Published: October 11, 2016 - by Compiled from The Wall

Categories: Hot Water

A discussion on The Wall: 

Paul S. asked, "Has ever heard of screwed copper pipe? I have it on a job and sizes are way off. I guess it has the same OD as steel or brass screwed pipe.

K.C. Jones: Can't help you with it, but I have seen this. According to the tour guide when they need work done it's a massive pain for their plumber.

Danny Scully: My crew pulled this out of a bathroom remodel a few weeks ago. It's threaded copper! 1/2" copper threaded would be 3/8" ips.


Paul S.: This is what I had to deal with. The pic below has a 1.5" X 1.5" X 1.25" copper sweat tee. The 1.5" run of the tee is sweated on 1.25" threaded copper I thought it was copper sweat. I had to literally bang the threaded copper into the run of the 1.5" tee. I have a couple more connections to make. Do you guys recommend unscrewing it? Or should I cut clean and sweat or braze? I'm sure this is a stupid question, but it's definitely copper, right? Not brass? I would cut, clean, sweat or braze.

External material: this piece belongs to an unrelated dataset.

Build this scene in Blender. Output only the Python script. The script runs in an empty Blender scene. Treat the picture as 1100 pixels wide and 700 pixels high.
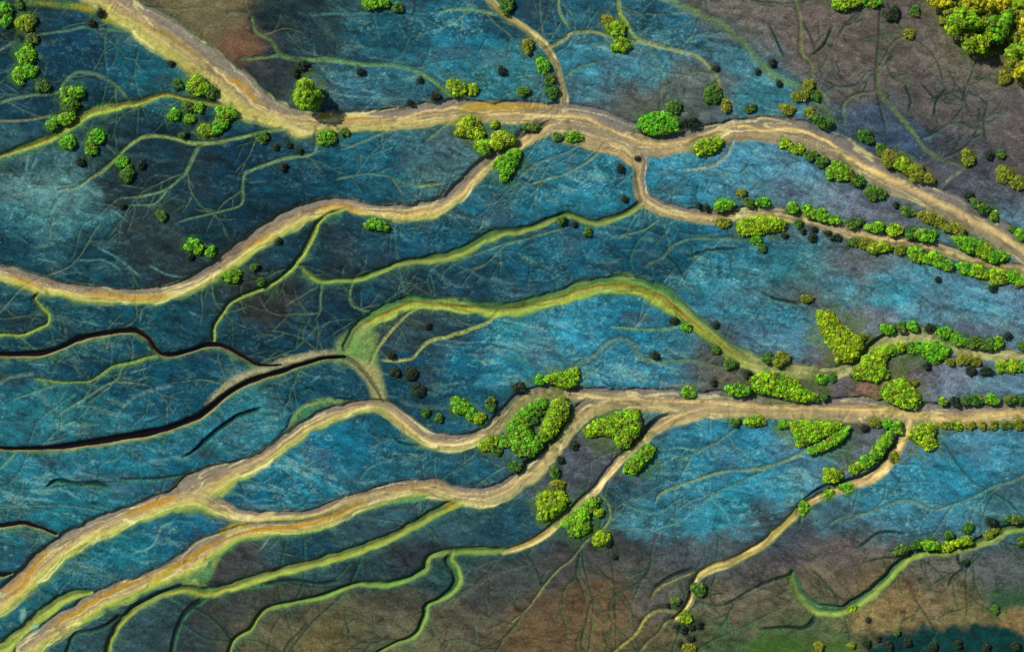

347: Don't if this helps or not. My dad started doing plumbing in the late '40s. When I was starting, he told me about the different types of pipe. Copper was L, M, K, DWV, BT (bending temper) and TP (threaded temper). I don't know how right he was, but he told me he used once very early in his career.

Steam Doctor: Maybe TP pipe. Don't quite know the history, but at some point when they were transitioning from galvanized pipe to copper, they introduced TP (threadless pipe). I think that it was copper with same OD as brass. You would need TP-copper adaptors. Have only run into TP twice. Not quite sure if my description of the TP pipe is accurate. Just what I heard from some old timers. TP can definitely be soldered. Be prepared for some sticker shock when buying adaptors.

Paul S.: It's definitely not brass. It was copper; the color was identical and not as thick as brass. Ive soldered or brazed copper to brass a few times before and it didn't get this easy. The solder just flowed perfectly. I originally thought it was lead-wiped copper joints because the joints do not look threaded. I looked for some sort of metal flow. Wen I cleaned it up, it was grayish. Thanks guys as always for your help.